Coverage: Thomas Kail on Lin-Manuel Miranda in Fosse/Verdon
Jun 2, 2019
Interview / Stills/Screencaptures / Television Projects

Thomas Kail revealed more on how Lin-Manuel Miranda ended up playing Roy Scheider in Fosse/Verdon in an interview with Vanity Fair: “When I was first thinking about the show, I mean years ago, like when we were talking about Sam, I mean the next idea I had for casting—I was like, you kind of look like Roy Scheider. I mean, you’re not as attractive or sinewy, but we should do that. And he was like, yeah, yeah, yeah, yeah. And then we kind of got closer and he was like, Hey, remember when you mentioned that? I was like, yeah, no, I remember. He’s like, well what do you think? And I was like, I don’t know. Do you have a SAG card? And so he did. So I made him read for the role.”

Check the latest photos of the episode in our Gallery.

Under the cut, you can find more quotes from the Vanity Fair article and some from a TheaterMania interview.

Was that basically you auditioning him, like Bob is auditioning Ann to play herself in the movie?
That’s right. Um, no, Lin was offer only. So we also wanted to keep it a secret. We thought that’d be fun to have it sort of just be a part of the fabric of that last episode. But it felt like—you know, Lin loves musical theater in such a profound way. And so there was something really exciting about letting him participate as an actor. He obviously has these other skills and these other talents, but we loved letting him, you know, wear a chest merkin.
That wasn’t real?
That was not real. Chris Fulton and Debbie Zoller, hair and makeup. They really rocked it out, and the chest merkin lives on.
Is it in your possession?
I can’t talk about it too much on this particular podcast, but let’s just say it exists.
Well, I will look forward to when you’re on Chest Merkins Today, getting into the details.
That’s right. But we did break it here. We did break the news here.
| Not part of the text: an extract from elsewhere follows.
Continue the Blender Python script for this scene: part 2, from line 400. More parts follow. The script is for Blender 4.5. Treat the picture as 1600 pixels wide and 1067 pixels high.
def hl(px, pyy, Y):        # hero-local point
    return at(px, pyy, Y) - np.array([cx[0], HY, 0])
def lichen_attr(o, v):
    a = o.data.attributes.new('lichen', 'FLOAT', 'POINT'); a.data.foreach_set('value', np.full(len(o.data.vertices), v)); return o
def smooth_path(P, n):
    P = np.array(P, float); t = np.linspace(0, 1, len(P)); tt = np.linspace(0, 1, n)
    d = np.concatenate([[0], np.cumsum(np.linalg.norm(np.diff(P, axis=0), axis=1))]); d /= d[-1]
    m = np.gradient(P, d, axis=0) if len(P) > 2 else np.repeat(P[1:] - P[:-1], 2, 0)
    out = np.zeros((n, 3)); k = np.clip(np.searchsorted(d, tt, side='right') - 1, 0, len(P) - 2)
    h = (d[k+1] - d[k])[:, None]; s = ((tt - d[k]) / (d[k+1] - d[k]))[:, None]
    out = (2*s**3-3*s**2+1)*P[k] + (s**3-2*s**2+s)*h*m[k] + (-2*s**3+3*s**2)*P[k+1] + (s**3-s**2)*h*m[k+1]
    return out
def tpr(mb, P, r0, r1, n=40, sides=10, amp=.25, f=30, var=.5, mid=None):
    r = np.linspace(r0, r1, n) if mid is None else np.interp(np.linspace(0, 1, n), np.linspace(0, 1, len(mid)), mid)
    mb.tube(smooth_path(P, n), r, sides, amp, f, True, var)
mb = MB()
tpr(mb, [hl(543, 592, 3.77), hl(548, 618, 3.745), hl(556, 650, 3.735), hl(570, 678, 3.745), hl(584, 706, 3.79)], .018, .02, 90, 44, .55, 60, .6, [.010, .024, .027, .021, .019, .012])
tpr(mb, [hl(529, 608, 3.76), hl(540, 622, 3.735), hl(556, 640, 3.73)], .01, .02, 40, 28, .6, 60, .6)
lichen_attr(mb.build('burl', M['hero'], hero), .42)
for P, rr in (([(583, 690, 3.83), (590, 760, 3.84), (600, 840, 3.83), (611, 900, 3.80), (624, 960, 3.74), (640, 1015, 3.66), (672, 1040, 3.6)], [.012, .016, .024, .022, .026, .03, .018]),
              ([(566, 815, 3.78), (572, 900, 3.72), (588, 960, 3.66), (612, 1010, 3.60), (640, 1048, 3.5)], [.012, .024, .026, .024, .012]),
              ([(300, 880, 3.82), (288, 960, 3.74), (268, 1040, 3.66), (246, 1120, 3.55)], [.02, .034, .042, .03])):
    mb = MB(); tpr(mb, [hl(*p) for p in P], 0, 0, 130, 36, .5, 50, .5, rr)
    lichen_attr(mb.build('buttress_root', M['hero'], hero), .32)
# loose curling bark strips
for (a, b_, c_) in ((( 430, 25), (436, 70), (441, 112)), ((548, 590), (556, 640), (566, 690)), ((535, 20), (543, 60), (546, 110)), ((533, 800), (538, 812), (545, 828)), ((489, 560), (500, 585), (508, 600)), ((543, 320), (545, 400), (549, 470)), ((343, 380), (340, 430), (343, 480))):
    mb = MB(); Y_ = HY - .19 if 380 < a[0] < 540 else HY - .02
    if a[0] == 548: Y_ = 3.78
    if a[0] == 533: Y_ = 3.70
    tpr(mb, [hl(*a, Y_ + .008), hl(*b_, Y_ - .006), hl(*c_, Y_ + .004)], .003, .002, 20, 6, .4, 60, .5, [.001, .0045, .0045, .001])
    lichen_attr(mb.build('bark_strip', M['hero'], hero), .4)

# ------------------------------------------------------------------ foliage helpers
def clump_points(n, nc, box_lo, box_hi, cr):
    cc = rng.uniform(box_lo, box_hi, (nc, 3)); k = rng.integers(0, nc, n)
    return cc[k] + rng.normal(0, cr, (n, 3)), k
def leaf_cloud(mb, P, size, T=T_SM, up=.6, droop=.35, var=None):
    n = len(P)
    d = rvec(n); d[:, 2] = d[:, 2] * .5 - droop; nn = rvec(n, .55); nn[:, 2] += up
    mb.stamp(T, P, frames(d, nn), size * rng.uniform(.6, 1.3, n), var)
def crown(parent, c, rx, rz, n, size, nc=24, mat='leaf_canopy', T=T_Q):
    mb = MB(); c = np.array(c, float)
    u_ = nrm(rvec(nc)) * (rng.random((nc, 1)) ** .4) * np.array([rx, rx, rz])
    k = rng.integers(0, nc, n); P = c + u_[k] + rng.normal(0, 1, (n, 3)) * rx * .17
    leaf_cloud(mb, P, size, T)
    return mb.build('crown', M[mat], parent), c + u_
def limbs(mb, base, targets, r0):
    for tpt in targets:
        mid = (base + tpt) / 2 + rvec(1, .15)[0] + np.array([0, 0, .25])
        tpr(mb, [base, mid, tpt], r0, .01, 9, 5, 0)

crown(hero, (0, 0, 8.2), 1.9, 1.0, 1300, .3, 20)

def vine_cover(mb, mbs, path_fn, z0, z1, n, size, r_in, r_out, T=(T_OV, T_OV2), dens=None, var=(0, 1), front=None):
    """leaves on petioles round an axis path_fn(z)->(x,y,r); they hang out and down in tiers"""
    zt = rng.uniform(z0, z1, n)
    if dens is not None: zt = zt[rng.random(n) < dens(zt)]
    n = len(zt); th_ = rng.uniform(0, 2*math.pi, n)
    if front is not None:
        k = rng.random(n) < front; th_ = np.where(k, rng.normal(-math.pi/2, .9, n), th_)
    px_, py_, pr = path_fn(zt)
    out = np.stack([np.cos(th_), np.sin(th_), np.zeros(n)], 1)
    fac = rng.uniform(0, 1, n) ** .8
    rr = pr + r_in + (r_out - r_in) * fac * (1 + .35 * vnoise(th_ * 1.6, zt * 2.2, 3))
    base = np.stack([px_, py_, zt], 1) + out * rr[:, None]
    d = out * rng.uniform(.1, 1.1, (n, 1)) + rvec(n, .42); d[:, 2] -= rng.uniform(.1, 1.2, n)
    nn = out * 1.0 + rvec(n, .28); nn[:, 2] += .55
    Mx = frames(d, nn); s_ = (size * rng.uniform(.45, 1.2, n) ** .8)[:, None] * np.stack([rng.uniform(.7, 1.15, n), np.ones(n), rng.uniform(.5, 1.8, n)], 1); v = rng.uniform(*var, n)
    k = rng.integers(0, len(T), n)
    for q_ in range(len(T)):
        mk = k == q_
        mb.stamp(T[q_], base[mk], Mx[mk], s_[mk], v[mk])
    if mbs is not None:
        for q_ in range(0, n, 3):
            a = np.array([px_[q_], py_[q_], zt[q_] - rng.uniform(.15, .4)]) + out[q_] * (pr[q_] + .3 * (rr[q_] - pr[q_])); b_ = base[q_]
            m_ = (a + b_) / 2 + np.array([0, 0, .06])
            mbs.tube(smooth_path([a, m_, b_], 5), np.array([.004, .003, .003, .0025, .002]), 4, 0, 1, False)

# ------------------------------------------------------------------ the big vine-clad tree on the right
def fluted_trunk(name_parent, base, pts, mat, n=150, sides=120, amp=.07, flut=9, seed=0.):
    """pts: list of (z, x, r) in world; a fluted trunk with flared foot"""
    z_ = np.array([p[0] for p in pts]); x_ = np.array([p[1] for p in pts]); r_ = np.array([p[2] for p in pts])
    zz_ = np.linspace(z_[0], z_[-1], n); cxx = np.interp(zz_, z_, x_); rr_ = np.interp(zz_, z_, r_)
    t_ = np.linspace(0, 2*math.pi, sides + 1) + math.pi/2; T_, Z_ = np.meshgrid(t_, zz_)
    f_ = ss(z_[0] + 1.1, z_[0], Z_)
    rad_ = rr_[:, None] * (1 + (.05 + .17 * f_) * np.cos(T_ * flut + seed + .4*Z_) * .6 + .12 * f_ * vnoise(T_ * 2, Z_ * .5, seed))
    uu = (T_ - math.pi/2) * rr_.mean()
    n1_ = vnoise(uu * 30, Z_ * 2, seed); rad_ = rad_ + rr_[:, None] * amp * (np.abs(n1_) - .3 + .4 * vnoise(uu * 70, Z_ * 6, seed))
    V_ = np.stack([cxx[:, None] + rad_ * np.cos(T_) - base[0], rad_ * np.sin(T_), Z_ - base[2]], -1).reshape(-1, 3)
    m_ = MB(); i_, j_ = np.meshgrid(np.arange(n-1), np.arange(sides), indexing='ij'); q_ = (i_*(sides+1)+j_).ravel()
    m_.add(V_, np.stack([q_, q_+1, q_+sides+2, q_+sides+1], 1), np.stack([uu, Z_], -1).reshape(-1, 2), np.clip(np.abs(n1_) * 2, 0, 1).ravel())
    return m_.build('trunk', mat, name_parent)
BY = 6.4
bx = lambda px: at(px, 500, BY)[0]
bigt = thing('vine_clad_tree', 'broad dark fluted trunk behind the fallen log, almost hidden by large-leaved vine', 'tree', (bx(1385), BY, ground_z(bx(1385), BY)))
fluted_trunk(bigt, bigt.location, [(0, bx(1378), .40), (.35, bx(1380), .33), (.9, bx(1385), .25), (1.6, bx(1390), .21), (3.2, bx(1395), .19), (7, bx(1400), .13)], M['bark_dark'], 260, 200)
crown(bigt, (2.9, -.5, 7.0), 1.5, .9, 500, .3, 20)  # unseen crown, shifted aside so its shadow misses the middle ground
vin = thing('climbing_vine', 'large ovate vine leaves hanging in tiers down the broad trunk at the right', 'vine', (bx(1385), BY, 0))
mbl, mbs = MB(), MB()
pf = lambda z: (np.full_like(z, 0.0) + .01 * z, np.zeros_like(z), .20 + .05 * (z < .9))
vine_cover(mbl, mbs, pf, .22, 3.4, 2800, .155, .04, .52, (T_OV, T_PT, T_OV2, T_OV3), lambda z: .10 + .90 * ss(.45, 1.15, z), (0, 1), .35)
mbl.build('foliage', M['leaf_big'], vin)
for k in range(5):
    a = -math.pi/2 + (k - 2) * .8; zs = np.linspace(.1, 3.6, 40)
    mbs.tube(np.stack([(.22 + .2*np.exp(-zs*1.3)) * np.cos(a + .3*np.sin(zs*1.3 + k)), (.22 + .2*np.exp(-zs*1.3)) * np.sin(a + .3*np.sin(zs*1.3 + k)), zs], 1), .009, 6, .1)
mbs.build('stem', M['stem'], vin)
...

There’s the clickbait: “Miranda Wears Chest Merkin.”

Truth be told, Miranda was determined take on a role — any role — at some point in the series. “My side joke was, ‘Well, who am I playing? Kander? Schwartz?,'” Miranda said on the afternoon that the finale aired. “It was a general ‘put me in, coach!,’ like I do on any and all things.” Ultimately, it was executive producer, director, and longtime Miranda cabinet member Thomas Kail who made the final decision. “Tommy looked me up and down and said, ‘Maybe Scheider.’ Cut to me getting measured for my sparkly top.”

The real Nicole Fosse choreographed this small pas de deux, an aspect that Miranda calls “very meaningful.” “The way Nicole describes it is, ‘What we know as Fosse choreography was a language in my home that my mother, my father, and I spoke,'” Miranda explains. “To get to work with her directly was really amazing.” (And in yet another touching moment, Nicole’s real-life son Sean plays a production assistant who gets to shush his onscreen mother and grandmother.)

The second sequence is the filming of the movie’s finale, Gideon’s death song “Bye Bye Life.” Unlike other re-creations of iconic numbers from Fosse’s career, Miranda didn’t have to learn the original choreography, “just the moment where he’s going up and down the aisles.” In the scene, Scheider encourages Bob to take an on-set bow for himself, and Miranda took that opportunity to give credit to his creative team. “I said, ‘Give it up for Tommy Kail and Nicole Fosse!,’ and they jumped up and danced up and down the aisles as everyone cheered.” It was a special moment for Miranda to orchestrate and witness. “I’m sure people who didn’t know who I was were like, ‘How does this day player get to order around the director of the show?'”

That Fosse/Verdon has afforded Broadway geeks the chance to have “a weekly water cooler moment” where there never was a water cooler moment (at least since Smash) has given Miranda great pride, and it’s been amplified by his weekly live tweeting. “It’s a joy to get to connect with other people who love these musicals and love the work that this couple is responsible for. I saw my live tweeting as a ‘produce-orial’ task — as a producer, you’ll do anything,” he concludes. “Some days, that’s just tweeting every Tuesday night, and some days, that’s putting on a chest hair merkin.” And a sequined button-up.